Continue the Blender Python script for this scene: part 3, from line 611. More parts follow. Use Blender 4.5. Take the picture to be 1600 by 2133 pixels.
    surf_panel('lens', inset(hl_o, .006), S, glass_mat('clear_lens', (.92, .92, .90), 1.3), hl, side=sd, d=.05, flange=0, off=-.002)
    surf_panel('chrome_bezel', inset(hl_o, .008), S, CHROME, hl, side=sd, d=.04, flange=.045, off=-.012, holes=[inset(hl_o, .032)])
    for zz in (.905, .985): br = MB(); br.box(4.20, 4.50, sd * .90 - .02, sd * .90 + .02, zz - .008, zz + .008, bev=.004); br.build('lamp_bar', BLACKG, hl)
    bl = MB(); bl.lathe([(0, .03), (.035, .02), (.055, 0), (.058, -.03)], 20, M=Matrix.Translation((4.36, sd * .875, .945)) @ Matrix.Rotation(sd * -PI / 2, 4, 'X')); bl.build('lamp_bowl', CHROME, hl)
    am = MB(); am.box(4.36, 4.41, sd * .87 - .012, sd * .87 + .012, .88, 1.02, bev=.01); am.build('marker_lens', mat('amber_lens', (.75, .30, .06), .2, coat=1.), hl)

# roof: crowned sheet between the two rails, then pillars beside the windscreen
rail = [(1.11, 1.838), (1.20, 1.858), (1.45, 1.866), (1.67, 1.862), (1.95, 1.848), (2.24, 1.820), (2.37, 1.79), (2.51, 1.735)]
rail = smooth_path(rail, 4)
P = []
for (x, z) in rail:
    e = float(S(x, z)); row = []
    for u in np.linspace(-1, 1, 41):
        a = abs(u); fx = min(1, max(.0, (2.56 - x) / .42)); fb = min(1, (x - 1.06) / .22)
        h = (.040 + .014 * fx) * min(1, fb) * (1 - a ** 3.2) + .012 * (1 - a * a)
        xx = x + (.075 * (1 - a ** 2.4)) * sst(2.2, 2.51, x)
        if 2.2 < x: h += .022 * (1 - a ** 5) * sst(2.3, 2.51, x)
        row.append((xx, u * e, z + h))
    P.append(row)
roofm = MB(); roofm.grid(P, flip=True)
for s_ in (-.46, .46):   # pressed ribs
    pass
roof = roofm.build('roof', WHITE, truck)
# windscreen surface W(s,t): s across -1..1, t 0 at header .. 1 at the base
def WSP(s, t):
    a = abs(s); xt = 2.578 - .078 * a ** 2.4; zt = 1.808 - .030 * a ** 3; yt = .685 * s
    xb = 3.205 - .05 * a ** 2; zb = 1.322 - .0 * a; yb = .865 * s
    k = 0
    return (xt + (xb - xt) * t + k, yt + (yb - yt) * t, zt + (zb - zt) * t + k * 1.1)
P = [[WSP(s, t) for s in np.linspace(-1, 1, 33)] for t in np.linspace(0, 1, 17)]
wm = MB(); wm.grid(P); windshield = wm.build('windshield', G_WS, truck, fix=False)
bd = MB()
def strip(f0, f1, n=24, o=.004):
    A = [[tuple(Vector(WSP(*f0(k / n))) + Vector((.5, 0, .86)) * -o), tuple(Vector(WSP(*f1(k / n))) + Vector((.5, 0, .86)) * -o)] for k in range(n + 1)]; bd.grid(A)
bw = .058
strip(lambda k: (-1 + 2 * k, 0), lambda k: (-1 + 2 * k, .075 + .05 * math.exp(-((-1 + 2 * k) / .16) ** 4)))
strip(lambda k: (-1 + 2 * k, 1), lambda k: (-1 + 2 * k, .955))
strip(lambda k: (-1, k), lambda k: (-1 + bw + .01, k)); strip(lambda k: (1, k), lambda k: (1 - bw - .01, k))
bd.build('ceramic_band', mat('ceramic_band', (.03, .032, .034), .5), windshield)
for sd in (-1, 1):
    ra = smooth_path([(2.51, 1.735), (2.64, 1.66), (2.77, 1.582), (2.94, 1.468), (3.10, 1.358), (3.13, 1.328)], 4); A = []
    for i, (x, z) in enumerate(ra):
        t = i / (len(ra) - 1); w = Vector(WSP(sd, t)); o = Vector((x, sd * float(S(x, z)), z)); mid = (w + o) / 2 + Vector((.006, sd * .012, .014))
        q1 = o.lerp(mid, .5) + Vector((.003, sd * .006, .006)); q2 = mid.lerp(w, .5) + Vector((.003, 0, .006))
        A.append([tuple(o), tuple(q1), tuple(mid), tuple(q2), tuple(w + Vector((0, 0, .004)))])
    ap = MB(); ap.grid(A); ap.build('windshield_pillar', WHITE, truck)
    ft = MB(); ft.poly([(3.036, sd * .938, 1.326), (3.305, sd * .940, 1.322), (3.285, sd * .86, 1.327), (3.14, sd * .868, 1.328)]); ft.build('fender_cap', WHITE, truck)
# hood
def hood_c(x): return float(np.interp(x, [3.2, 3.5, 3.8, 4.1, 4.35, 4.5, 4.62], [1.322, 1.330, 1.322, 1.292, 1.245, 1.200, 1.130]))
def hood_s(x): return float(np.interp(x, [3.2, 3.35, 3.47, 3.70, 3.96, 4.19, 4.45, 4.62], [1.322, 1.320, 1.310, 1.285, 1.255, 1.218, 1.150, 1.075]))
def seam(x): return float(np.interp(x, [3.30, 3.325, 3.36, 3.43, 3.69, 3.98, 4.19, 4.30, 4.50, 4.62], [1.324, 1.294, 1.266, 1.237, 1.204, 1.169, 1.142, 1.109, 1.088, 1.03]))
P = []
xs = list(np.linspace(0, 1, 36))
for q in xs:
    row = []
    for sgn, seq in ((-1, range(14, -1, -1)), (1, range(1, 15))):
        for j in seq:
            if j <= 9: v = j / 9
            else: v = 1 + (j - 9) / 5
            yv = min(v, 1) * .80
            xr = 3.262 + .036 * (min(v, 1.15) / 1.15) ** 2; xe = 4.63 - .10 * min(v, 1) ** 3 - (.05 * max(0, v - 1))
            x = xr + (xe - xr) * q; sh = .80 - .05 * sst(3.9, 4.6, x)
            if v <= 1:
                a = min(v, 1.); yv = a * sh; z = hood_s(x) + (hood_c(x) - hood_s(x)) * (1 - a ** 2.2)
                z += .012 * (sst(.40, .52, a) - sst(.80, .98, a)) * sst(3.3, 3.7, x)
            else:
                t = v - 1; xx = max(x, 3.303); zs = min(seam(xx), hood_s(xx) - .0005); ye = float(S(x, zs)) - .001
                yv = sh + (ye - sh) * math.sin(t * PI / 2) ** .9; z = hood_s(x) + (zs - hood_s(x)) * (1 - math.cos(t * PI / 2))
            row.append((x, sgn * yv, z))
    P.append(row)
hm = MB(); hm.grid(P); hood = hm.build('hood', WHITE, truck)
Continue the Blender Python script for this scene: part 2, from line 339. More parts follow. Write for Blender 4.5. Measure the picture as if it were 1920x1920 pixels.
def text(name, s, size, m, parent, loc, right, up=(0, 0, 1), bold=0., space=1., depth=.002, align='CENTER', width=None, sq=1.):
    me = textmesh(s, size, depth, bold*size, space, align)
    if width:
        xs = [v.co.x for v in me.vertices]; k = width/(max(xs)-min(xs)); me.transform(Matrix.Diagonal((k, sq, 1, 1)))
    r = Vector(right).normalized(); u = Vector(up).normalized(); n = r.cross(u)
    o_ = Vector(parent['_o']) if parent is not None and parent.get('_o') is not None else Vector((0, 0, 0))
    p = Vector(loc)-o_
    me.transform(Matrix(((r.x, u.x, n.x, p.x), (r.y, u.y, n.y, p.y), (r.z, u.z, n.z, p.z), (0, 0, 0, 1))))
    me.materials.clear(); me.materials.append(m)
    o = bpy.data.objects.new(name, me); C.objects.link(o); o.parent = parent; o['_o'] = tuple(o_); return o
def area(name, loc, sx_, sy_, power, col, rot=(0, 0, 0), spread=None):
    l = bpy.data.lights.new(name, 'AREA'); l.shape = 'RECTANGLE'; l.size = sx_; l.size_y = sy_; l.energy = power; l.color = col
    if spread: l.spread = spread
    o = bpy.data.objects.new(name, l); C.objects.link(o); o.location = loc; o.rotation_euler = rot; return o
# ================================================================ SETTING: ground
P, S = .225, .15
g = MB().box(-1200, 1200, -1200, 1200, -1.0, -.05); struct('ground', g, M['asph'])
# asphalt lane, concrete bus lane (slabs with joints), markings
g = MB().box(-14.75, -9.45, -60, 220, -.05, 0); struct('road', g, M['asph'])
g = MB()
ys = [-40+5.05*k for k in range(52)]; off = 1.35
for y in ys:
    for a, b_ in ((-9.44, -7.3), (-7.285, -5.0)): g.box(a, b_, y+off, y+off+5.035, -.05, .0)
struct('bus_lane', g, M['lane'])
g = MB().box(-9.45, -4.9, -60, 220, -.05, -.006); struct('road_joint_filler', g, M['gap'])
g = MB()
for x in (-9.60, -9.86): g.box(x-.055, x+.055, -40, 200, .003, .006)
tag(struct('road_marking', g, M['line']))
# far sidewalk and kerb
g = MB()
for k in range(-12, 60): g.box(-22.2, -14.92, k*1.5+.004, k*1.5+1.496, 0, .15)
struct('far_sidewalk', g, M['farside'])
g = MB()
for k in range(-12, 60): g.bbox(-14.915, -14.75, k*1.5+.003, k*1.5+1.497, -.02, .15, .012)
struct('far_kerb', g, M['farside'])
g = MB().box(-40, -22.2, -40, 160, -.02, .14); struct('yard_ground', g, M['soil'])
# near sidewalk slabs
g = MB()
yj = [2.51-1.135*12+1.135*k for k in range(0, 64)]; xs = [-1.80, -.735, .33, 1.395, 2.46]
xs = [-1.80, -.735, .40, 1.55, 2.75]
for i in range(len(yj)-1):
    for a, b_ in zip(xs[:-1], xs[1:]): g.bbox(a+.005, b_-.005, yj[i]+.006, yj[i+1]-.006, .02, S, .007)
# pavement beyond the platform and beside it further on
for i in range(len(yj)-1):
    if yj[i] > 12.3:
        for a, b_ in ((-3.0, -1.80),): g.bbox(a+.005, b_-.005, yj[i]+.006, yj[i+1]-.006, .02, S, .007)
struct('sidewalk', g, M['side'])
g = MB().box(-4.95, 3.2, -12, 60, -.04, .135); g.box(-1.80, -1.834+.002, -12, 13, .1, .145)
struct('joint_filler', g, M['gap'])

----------

INSTRUCTIONS FOR THE TASK: Your answer should be a single number: the count of lines in these records that hold the string "from".

WRITTEN SOLUTION: 2